◆ What the task requires
Output the data word for word, dropping every image.

◆ Provided entries
____________

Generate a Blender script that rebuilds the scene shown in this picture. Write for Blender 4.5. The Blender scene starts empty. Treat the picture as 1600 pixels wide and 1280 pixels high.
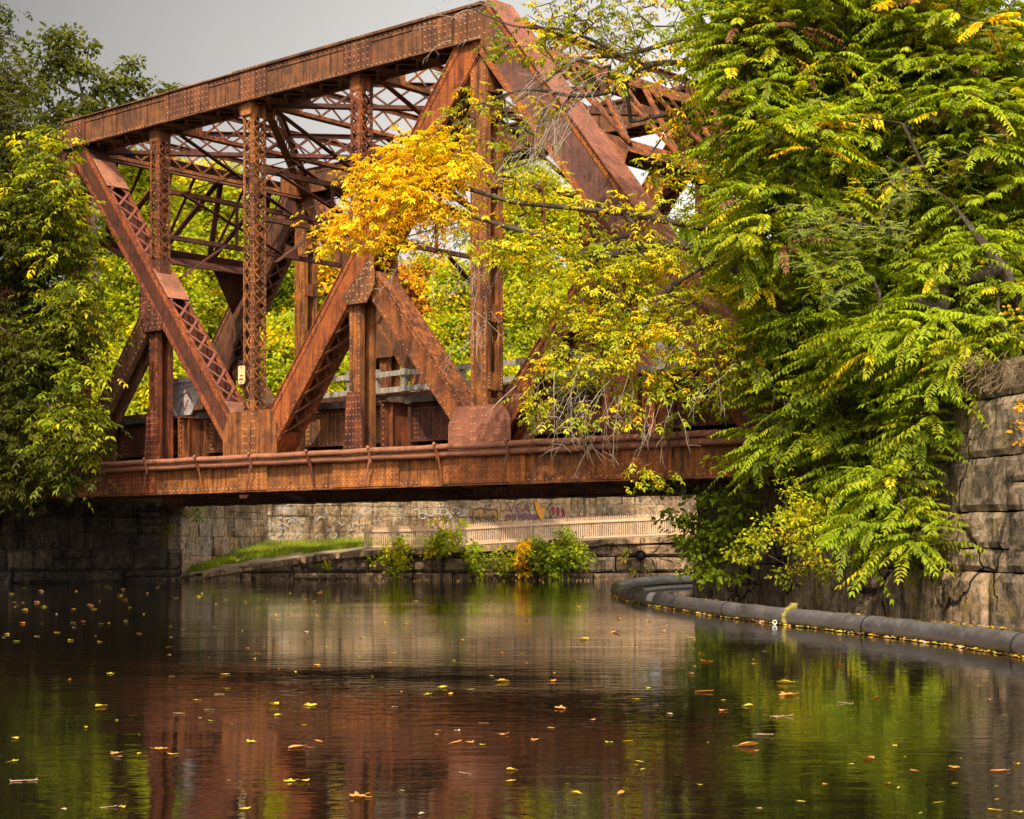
import bpy, math, random
import numpy as np
from mathutils import Vector, Matrix

sc = bpy.context.scene
col = sc.collection
random.seed(7)
RNG = np.random.default_rng(11)
F, EYE, HZ = 2650.0, 1.4, 847.0          # focal length in photo pixels, eye height, horizon row


def P(px, py, d):
    """photo pixel + distance -> world point"""
    return np.array([(px - 800.0) / F * d, d, EYE + (HZ - py) / F * d])


def W(px, py):
    """photo pixel on the water surface -> world point"""
    d = EYE * F / (py - HZ)
    return np.array([(px - 800.0) / F * d, d, 0.0])


# ---------------------------------------------------------------- objects
def tag(o, label=None, cat=None, group=None, kind=None):
    if label: o['label'] = label
    if cat: o['category'] = cat
    if group: o['group'] = group
    if kind: o['kind'] = kind
    return o


def empty(name, loc=(0, 0, 0), rz=0.0):
    o = bpy.data.objects.new(name, None)
    o.location = tuple(loc)
    o.rotation_euler = (0, 0, rz)
    o.empty_display_size = 0.3
    col.objects.link(o)
    return o


def unit(v):
    v = np.asarray(v, float)
    n = np.linalg.norm(v)
    return v / n if n > 1e-9 else v


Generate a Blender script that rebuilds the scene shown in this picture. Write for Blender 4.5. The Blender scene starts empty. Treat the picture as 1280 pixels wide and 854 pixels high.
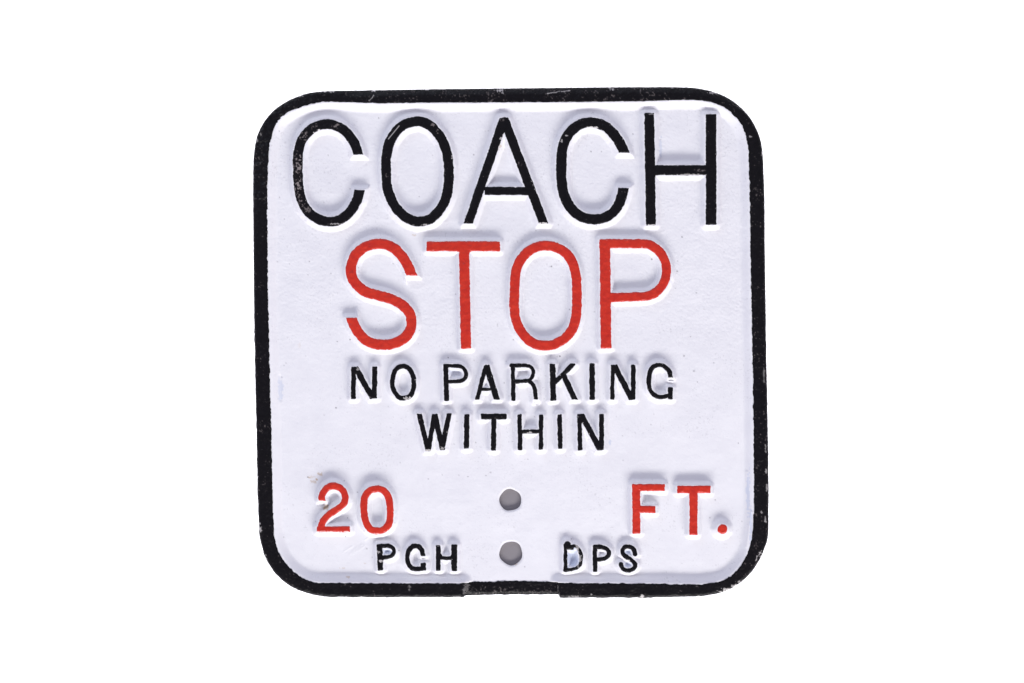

____________

◆ Task answer
Generate a Blender script that rebuilds the scene shown in this picture. Write for Blender 4.5. The Blender scene starts empty. Treat the picture as 1600 pixels wide and 1280 pixels high.
import bpy, math, random
import numpy as np
from mathutils import Vector, Matrix

sc = bpy.context.scene
col = sc.collection
random.seed(7)
RNG = np.random.default_rng(11)
F, EYE, HZ = 2650.0, 1.4, 847.0          # focal length in photo pixels, eye height, horizon row


def P(px, py, d):
    """photo pixel + distance -> world point"""
    return np.array([(px - 800.0) / F * d, d, EYE + (HZ - py) / F * d])


def W(px, py):
    """photo pixel on the water surface -> world point"""
    d = EYE * F / (py - HZ)
    return np.array([(px - 800.0) / F * d, d, 0.0])


# ---------------------------------------------------------------- objects
def tag(o, label=None, cat=None, group=None, kind=None):
    if label: o['label'] = label
    if cat: o['category'] = cat
    if group: o['group'] = group
    if kind: o['kind'] = kind
    return o


def empty(name, loc=(0, 0, 0), rz=0.0):
    o = bpy.data.objects.new(name, None)
    o.location = tuple(loc)
    o.rotation_euler = (0, 0, rz)
    o.empty_display_size = 0.3
    col.objects.link(o)
    return o


def unit(v):
    v = np.asarray(v, float)
    n = np.linalg.norm(v)
    return v / n if n > 1e-9 else v


Generate a Blender script that rebuilds the scene shown in this picture. Write for Blender 4.5. The Blender scene starts empty. Treat the picture as 1280 pixels wide and 854 pixels high.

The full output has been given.